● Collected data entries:

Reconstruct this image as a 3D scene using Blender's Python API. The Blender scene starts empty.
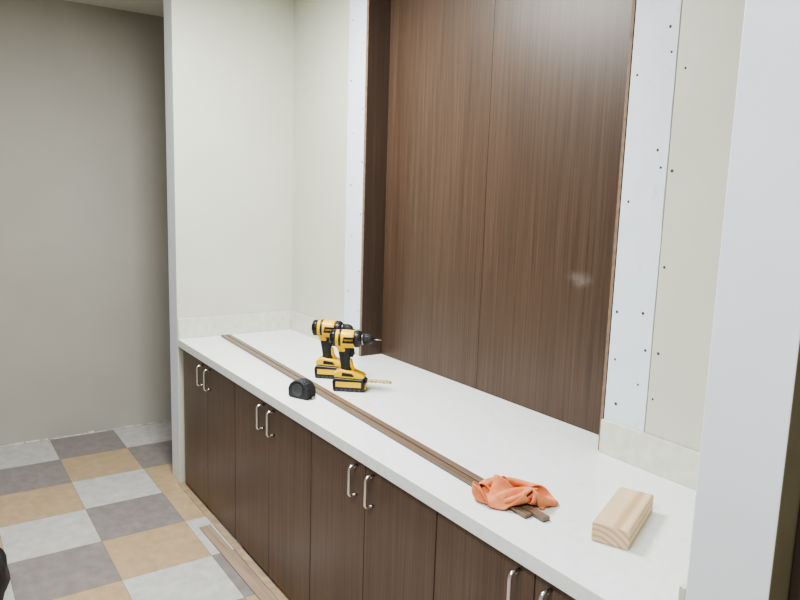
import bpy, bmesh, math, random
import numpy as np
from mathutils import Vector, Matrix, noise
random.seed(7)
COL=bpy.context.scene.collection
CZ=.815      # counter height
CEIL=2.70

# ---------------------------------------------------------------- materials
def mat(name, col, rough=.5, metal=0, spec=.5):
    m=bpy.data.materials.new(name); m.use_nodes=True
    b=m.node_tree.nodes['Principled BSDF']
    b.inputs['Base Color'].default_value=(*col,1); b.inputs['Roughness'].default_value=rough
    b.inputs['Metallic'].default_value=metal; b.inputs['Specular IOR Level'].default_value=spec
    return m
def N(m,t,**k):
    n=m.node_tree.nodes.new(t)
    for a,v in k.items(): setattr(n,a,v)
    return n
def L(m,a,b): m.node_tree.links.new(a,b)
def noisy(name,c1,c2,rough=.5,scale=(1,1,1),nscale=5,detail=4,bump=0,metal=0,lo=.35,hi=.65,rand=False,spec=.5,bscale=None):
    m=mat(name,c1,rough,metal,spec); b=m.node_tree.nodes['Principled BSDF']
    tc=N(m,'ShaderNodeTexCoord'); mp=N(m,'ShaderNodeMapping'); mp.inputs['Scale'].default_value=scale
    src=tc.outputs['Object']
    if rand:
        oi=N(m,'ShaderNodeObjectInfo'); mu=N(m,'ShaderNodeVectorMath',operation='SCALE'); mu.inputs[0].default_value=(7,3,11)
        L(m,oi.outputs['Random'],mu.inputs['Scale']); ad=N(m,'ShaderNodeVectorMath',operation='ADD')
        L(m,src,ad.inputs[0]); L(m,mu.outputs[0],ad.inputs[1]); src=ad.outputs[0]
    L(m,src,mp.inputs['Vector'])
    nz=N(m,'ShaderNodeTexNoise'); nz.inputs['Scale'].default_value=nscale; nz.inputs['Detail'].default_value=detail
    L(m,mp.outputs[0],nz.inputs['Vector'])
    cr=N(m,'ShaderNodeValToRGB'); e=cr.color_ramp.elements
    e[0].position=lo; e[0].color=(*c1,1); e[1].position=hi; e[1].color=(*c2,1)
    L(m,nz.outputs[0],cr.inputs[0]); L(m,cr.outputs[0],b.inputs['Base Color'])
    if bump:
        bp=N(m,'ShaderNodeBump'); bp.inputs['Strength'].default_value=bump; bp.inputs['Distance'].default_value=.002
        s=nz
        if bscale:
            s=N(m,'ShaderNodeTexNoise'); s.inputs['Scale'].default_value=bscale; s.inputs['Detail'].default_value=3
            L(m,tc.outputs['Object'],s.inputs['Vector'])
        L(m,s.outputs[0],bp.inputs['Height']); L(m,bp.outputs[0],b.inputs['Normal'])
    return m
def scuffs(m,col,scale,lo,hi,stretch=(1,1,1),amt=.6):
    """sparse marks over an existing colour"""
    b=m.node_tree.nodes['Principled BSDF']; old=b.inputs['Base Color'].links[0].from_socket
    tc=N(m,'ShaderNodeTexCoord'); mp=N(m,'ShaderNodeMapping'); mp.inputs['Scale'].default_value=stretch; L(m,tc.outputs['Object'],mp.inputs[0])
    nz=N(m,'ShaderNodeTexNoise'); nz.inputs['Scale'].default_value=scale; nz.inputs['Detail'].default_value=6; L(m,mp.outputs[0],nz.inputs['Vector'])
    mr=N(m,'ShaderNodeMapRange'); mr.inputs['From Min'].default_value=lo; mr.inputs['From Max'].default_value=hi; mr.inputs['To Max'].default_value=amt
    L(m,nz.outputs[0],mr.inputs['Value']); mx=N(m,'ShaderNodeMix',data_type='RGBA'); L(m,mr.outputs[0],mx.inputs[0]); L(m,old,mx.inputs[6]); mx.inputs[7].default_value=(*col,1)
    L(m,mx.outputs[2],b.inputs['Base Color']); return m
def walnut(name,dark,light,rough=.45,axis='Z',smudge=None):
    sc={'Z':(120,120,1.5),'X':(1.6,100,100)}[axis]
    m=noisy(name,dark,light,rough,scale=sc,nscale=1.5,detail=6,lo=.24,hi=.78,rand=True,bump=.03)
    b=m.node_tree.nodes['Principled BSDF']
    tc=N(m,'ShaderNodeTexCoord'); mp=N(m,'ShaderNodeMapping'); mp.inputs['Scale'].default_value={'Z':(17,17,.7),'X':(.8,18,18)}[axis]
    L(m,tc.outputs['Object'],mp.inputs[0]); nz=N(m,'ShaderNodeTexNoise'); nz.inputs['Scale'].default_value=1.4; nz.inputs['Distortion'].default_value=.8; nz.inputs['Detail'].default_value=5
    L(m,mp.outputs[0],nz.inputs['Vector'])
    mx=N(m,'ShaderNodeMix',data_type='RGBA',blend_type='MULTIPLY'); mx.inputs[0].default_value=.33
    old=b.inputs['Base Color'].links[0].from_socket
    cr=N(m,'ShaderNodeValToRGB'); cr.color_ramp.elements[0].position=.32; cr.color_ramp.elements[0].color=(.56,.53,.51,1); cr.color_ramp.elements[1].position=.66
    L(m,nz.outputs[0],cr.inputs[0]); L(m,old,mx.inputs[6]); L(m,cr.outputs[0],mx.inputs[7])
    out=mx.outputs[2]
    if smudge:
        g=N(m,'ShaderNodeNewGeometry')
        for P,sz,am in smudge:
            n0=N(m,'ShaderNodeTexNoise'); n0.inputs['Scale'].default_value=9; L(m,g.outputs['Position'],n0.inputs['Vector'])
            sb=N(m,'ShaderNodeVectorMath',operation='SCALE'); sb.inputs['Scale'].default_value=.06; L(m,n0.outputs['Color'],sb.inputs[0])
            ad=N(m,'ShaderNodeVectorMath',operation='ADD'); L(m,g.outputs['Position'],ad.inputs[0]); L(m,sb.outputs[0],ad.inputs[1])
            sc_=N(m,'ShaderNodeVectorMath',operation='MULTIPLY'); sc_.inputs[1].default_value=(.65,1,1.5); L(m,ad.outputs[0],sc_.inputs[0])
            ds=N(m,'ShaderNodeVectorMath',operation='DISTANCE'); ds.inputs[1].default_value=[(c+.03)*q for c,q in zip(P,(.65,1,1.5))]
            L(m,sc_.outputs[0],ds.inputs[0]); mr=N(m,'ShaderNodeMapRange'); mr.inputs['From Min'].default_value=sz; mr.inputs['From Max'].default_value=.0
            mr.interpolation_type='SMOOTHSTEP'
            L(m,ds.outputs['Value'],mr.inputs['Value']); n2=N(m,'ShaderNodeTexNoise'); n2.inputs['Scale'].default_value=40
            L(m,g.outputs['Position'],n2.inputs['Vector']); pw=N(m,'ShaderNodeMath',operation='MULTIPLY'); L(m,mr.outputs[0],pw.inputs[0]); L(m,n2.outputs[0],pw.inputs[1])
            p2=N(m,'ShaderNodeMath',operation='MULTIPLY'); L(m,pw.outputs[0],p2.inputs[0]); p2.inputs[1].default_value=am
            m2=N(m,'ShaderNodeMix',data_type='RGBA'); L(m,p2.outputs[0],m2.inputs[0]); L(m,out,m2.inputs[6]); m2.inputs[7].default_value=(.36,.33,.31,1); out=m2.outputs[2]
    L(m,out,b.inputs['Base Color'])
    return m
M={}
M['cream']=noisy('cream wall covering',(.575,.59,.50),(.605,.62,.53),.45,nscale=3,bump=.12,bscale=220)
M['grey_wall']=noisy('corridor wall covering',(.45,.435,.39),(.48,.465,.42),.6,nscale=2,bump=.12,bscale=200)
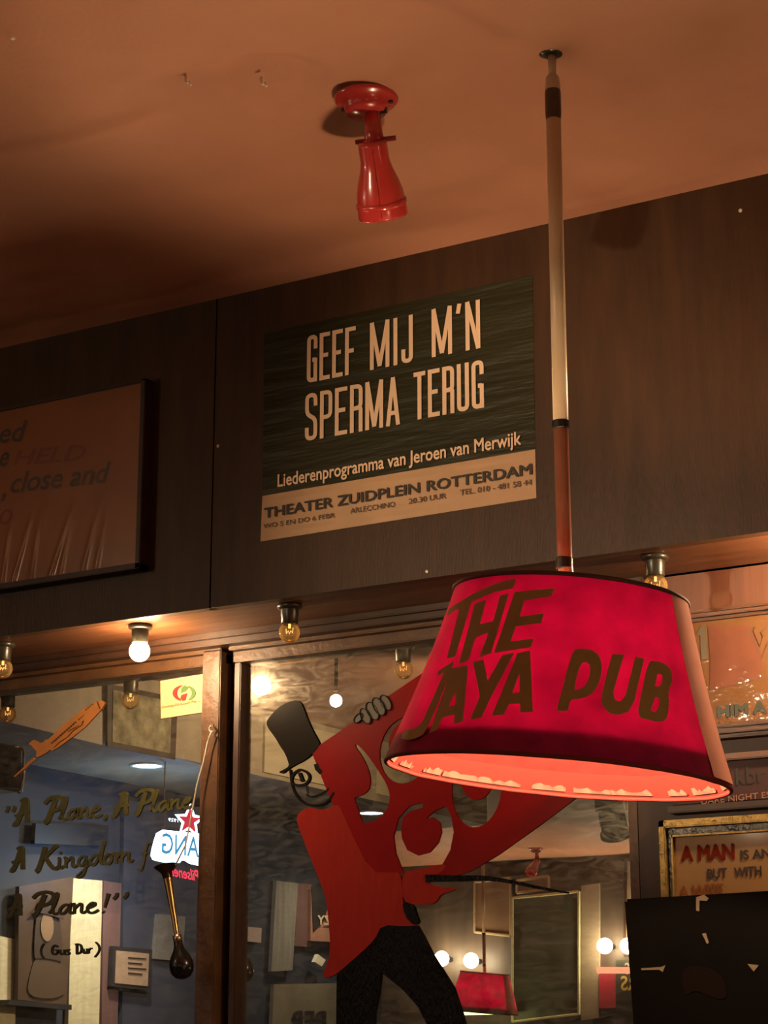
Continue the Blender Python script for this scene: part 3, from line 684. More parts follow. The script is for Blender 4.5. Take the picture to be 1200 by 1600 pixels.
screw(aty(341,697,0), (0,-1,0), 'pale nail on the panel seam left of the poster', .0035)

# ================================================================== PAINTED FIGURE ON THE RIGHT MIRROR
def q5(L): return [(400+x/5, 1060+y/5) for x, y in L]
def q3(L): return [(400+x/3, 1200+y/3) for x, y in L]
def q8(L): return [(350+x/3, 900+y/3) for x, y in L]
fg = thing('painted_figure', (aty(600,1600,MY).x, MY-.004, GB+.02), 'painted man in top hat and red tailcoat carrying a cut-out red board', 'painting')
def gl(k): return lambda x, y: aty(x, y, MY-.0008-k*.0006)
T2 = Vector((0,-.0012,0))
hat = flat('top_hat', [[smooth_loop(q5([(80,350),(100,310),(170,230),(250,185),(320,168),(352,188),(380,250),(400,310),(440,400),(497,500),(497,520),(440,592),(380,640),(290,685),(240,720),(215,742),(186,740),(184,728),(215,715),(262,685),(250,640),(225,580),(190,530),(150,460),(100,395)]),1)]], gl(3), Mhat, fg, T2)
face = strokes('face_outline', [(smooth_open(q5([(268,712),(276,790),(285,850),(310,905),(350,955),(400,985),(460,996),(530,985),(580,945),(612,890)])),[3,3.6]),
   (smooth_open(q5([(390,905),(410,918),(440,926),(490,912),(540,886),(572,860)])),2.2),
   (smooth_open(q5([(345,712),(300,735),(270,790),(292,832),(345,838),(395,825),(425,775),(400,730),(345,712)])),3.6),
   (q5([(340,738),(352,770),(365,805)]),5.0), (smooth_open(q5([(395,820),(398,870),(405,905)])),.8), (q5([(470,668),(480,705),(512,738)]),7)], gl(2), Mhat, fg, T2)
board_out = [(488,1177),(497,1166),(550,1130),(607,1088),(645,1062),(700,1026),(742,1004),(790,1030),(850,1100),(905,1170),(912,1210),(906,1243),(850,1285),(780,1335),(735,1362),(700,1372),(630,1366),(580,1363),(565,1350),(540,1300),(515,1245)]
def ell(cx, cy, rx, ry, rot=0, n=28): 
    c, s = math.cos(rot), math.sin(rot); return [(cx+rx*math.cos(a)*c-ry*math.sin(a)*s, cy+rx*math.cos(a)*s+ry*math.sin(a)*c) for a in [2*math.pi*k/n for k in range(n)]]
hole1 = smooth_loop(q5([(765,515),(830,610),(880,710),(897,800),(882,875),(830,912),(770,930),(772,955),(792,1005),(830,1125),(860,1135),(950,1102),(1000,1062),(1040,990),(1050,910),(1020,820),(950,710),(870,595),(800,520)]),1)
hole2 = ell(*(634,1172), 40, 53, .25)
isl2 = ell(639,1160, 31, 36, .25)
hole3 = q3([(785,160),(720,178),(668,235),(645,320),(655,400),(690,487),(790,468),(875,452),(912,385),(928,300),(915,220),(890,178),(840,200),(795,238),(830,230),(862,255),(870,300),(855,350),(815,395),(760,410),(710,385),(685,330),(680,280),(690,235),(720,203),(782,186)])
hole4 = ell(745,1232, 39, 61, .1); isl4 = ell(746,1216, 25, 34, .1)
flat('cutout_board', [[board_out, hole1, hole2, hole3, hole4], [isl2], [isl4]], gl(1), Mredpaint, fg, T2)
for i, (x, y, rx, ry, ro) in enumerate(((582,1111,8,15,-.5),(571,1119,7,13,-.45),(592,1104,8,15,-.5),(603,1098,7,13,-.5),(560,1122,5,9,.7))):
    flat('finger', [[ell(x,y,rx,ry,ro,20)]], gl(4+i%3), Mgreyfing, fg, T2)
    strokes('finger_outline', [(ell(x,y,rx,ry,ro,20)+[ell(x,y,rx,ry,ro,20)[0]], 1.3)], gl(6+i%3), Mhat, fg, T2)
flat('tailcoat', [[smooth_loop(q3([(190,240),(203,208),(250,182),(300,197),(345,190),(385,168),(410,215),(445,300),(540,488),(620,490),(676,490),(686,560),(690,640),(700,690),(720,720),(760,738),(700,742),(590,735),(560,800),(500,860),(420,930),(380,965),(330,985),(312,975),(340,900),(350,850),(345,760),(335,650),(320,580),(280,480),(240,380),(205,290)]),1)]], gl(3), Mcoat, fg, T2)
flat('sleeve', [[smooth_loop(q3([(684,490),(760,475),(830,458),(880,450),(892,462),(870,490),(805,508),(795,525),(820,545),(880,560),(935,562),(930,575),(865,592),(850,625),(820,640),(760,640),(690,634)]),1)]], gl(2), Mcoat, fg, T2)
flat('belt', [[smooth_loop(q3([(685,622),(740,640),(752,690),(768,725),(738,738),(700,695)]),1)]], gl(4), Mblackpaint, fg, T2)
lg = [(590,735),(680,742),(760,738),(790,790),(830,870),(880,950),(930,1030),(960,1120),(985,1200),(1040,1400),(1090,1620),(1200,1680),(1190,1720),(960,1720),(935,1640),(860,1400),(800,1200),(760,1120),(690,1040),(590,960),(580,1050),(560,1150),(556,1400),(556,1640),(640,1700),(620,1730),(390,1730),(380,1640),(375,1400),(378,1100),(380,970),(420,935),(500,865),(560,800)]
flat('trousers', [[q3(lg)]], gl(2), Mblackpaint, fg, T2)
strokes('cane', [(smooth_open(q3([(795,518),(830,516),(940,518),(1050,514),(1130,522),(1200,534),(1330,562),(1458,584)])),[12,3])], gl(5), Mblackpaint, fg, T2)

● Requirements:
Pick out the lines containing the string "Blender" and show them.

● Answer to this problem:
Reconstruct this image as a 3D scene using Blender's Python API. The Blender scene starts empty.
Continue the Blender Python script for this scene: part 3, from line 684. More parts follow. The script is for Blender 4.5. Take the picture to be 1200 by 1600 pixels.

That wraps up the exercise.